Hi Truck, Loss of sex drive after giving birth is really common, and there is no external answer out that will work, other than talking to your wife and finding if she knows why she doesn't want sex (does she just not have the urge anymore? Is she just too knackered and would rather spend her 'down time' sleeping? Is she so tuned into your little on that she just can't switch off her 'mummy' brain?)
There are loads and loads of reasons and causes of loss of sex drive (some of which might be hormonal and totally out of your wife's control).

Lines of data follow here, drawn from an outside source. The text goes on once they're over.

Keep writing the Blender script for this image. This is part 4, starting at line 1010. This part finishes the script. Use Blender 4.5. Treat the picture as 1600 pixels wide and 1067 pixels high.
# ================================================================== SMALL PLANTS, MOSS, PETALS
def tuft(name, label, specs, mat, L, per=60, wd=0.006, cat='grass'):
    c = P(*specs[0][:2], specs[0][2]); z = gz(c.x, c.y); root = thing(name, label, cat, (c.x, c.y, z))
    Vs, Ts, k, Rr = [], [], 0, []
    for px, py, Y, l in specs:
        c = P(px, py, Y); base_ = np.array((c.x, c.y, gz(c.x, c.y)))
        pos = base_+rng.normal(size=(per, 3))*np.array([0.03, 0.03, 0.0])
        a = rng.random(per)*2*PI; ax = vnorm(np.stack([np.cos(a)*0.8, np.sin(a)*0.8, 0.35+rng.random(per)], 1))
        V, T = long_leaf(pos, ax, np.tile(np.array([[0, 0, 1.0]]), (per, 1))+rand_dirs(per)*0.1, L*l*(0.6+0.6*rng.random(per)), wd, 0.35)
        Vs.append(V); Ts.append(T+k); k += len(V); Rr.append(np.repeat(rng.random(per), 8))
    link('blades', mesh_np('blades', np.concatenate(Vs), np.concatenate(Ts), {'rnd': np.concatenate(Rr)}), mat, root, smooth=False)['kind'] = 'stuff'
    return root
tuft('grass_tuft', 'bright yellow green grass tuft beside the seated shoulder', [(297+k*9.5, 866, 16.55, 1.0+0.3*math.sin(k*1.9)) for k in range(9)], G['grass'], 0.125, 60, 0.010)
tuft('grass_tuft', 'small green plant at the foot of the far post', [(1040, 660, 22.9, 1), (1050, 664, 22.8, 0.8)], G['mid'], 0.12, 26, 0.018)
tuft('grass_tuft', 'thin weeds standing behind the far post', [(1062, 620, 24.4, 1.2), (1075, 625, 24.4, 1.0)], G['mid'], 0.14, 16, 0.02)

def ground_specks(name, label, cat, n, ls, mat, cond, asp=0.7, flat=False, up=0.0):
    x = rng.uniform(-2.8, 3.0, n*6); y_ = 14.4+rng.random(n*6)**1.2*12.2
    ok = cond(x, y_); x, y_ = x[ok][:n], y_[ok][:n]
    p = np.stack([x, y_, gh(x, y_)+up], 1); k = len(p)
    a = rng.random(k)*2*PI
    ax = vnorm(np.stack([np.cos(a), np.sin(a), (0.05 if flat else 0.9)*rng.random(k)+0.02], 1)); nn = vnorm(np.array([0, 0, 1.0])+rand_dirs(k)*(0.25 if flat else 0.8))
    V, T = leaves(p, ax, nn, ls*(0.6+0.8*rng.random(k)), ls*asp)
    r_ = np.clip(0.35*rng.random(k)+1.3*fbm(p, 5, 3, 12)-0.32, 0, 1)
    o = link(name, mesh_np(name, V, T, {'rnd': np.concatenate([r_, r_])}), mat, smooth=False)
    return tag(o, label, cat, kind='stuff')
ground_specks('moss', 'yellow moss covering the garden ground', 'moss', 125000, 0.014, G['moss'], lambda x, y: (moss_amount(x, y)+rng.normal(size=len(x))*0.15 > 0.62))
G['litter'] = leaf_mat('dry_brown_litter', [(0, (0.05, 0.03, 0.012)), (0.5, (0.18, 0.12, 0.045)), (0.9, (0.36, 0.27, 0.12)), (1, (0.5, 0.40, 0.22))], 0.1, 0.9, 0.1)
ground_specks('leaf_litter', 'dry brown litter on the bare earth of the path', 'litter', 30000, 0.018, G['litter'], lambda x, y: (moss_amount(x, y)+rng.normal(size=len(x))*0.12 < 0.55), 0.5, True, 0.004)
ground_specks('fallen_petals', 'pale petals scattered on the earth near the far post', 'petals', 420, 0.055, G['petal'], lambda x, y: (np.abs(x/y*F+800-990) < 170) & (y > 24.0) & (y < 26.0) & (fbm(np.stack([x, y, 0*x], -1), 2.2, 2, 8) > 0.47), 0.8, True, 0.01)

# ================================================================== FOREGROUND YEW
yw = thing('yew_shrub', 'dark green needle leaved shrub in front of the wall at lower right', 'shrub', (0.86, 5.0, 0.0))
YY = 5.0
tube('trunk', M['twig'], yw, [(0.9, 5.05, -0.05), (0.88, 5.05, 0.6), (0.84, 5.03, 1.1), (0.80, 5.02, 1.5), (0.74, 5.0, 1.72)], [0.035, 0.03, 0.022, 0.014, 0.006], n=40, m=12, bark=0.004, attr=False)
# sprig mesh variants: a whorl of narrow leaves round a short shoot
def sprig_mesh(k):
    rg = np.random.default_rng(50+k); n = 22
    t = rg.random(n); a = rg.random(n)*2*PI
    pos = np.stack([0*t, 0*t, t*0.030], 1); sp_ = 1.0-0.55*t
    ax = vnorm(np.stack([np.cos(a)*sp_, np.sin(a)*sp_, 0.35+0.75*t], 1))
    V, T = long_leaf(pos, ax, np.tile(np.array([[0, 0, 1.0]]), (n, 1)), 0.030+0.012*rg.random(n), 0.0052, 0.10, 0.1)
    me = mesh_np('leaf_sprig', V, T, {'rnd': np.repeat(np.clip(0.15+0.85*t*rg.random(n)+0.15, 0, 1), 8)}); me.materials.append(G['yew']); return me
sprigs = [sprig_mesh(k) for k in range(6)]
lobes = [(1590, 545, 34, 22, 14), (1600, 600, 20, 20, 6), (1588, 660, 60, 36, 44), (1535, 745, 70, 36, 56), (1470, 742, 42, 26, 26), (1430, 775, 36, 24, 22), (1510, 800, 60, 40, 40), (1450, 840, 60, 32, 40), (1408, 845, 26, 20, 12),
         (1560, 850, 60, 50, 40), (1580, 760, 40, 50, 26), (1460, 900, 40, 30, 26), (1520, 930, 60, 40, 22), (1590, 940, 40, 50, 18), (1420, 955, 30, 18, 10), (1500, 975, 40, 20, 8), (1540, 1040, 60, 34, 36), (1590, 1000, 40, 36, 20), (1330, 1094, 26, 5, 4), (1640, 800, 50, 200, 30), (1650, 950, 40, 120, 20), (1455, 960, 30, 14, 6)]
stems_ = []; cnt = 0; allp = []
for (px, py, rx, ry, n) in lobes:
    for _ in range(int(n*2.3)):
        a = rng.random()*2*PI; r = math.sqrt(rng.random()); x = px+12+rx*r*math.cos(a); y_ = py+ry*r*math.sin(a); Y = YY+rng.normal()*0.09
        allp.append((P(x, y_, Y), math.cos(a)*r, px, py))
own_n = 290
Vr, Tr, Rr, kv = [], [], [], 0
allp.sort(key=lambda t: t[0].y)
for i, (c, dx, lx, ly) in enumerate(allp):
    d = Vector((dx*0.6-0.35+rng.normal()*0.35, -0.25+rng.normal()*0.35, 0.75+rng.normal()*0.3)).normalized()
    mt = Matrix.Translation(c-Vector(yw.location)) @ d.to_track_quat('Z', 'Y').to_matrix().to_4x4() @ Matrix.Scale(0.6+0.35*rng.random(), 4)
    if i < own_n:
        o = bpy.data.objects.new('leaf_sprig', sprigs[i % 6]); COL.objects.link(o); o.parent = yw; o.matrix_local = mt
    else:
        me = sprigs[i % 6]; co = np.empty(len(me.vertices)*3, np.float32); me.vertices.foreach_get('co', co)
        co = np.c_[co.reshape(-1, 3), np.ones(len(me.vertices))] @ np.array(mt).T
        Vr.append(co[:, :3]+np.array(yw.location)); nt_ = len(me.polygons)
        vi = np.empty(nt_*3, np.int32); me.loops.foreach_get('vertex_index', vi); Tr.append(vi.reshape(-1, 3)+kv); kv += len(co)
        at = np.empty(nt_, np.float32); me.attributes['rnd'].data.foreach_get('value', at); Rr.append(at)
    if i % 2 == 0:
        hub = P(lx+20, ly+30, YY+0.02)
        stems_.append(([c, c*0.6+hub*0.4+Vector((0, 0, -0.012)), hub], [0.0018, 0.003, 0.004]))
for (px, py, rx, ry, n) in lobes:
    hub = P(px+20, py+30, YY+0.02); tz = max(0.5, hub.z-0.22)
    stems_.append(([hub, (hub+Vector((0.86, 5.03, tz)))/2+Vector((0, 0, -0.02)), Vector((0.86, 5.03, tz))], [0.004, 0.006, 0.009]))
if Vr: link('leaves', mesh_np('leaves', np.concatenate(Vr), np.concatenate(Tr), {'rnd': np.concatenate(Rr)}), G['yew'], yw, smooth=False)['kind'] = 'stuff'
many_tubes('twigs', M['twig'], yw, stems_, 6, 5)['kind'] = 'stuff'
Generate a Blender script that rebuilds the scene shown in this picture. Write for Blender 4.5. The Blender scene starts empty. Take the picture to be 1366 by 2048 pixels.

I'd start with your wife and find out what she thinks the biggest issue might be. Once you know that then you can find out if having the house to yourselves for a night (or afternoon) might help, or if she'd like to go back to the start and start off with snogging and massages and shared baths with a strictly 'no sex' policy (sometimes taking it off the table for a month or two - when she knows that even if she wants sex you'll say no - can be enough to kick off interest and it removes the pressure she feels - because even if you're being a complete gent about it all, she'll know it's not 'usual' and she'll be pressuring herself and worrying about why she doesn't want it anymore)
No easy answer to the question though, really depends on you and your wife. I've had spells where I've totally lost my sex drive for months on end and I know it can put a real strain on things.
One thing I would say is that it has no reflection on you (or whether she still desires you) at all, she'd probably turn down Brad Pitt at this stage...
Sorry this probably hasn't been much use to you!